One of the leading Awakened theologians in Germany was Friedrich August Tholuck (1799-1877). Tholuck was Professor of Theology at the University of Halle from 1825 until his death; he was a prolific scholar and an active preacher, fighting for an Awakened Protestantism and battling religious rationalists from the pulpit, at faculty meetings, in the lecture hall, and in both scholarly studies and polemical essays. Following are excerpts from two sermons he delivered at the university chapel in Halle to students of Protestant theology. The first, "What is human reason worth?," from the early 1840s, opposes the efforts of rationalists like David Friedrich Strauss to criticize Biblical texts by asserting that human reason is only valuable if it is exercised under the guidance of divine inspiration, as laid down in revelation. The second, "When is greater civic freedom fortunate for a people?," given during the revolution of 1848, is sharply critical of the revolution, and of calls for freedom, democracy, and civic rights. It shows the strongly conservative political orientation of most devout German Protestants of the era.

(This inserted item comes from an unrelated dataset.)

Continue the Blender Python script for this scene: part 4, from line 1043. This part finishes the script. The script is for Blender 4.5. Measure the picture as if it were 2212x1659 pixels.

Between the growth of a secular humanism, on the one hand, and a religious revivalism on the other, it became more difficult in the years 1815-66 to find a religious middle ground, one that sought to reconcile revealed religion with developments in science and critical humanistic scholarship. Adherents of all religions in Germany tried to do this, although efforts in this direction were less common among Catholics than among Jews and Protestants. One prominent example of such an attempt was the founding at a conference in the Thuringian city of Eisenach in 1865 of the Protestant Association (Protestantenverein). Daniel Schenkel (1813-1885), Professor of Theology at the University of Heidelberg, a center of religious rationalism in Germany, was one of the co-founders of the group. The following excerpts from a pamphlet he wrote to justify the organization's existence outline some of the major arguments used to carve out a place between rationalist humanism and religious revivalism. Schenkel's distinction between religion and church, his definition of Protestantism in terms of freedom of conscience and individual spiritual inquiry, produced a very different picture of religion than did Tholuck's, which was based on Biblical revelation. Schenkel's linking of Protestantism to the German nation and to demands for critical thinking on the part of the educated German middle class suggested a religion aligned with liberalism and nationalism, once again different from Tholuck's views on religion and politics. The slogan of the Protestant Association, its call for "the renewal of the Protestant Church in the spirit of evangelical freedom" and "in harmony with the overall cultural development of our time," would suggest a way to reconcile Protestant religion with the new trends in science and scholarship, while retaining the ideals of the Reformation.